** start of Information provided **
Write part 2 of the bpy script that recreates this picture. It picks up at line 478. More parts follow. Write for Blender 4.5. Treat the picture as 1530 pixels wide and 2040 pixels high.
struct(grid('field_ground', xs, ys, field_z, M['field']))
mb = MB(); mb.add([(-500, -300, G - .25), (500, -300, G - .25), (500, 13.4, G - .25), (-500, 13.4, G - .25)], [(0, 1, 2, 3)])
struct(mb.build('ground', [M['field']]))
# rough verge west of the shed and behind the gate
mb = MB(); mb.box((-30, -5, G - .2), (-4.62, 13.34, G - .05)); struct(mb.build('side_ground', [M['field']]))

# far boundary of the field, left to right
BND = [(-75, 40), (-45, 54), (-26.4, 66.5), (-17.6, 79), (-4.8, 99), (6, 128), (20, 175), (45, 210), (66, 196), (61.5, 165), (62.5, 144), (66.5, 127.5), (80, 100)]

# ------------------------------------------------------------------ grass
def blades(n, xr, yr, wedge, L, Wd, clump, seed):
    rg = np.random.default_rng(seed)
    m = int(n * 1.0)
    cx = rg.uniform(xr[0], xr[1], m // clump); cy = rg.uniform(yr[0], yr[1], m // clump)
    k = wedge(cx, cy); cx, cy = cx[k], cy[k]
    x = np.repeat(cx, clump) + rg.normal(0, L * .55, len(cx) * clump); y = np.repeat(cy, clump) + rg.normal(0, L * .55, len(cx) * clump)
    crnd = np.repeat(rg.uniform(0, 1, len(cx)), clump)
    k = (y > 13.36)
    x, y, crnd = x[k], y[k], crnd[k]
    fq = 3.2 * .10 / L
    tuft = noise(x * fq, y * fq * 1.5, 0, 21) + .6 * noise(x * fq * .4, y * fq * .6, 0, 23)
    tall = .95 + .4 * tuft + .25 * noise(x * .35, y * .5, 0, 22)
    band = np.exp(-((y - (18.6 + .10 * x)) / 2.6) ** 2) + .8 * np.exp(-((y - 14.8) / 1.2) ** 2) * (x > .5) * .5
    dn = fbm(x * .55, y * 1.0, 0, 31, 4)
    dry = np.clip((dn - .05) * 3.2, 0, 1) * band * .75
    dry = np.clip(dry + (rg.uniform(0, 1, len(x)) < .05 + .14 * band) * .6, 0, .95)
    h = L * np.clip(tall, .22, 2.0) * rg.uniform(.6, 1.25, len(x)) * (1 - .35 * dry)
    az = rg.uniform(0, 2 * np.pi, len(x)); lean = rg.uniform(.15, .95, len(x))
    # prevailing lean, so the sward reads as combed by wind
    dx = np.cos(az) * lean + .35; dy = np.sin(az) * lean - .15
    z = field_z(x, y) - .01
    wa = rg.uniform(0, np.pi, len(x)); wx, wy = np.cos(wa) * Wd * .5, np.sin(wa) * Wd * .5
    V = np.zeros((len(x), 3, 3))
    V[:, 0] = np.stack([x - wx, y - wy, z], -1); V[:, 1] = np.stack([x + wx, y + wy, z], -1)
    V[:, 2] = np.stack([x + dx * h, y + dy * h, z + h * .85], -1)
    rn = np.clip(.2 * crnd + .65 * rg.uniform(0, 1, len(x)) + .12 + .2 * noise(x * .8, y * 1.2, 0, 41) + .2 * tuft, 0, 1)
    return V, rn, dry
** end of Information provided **
- [Exercise instructions] In this exercise, copy only the lines from the opening line of the material through the line where "mb = MB(); mb.box((-30, -5, G" appears.

- [Exercise result]
Write part 2 of the bpy script that recreates this picture. It picks up at line 478. More parts follow. Write for Blender 4.5. Treat the picture as 1530 pixels wide and 2040 pixels high.
struct(grid('field_ground', xs, ys, field_z, M['field']))
mb = MB(); mb.add([(-500, -300, G - .25), (500, -300, G - .25), (500, 13.4, G - .25), (-500, 13.4, G - .25)], [(0, 1, 2, 3)])
struct(mb.build('ground', [M['field']]))
# rough verge west of the shed and behind the gate
mb = MB(); mb.box((-30, -5, G - .2), (-4.62, 13.34, G - .05)); struct(mb.build('side_ground', [M['field']]))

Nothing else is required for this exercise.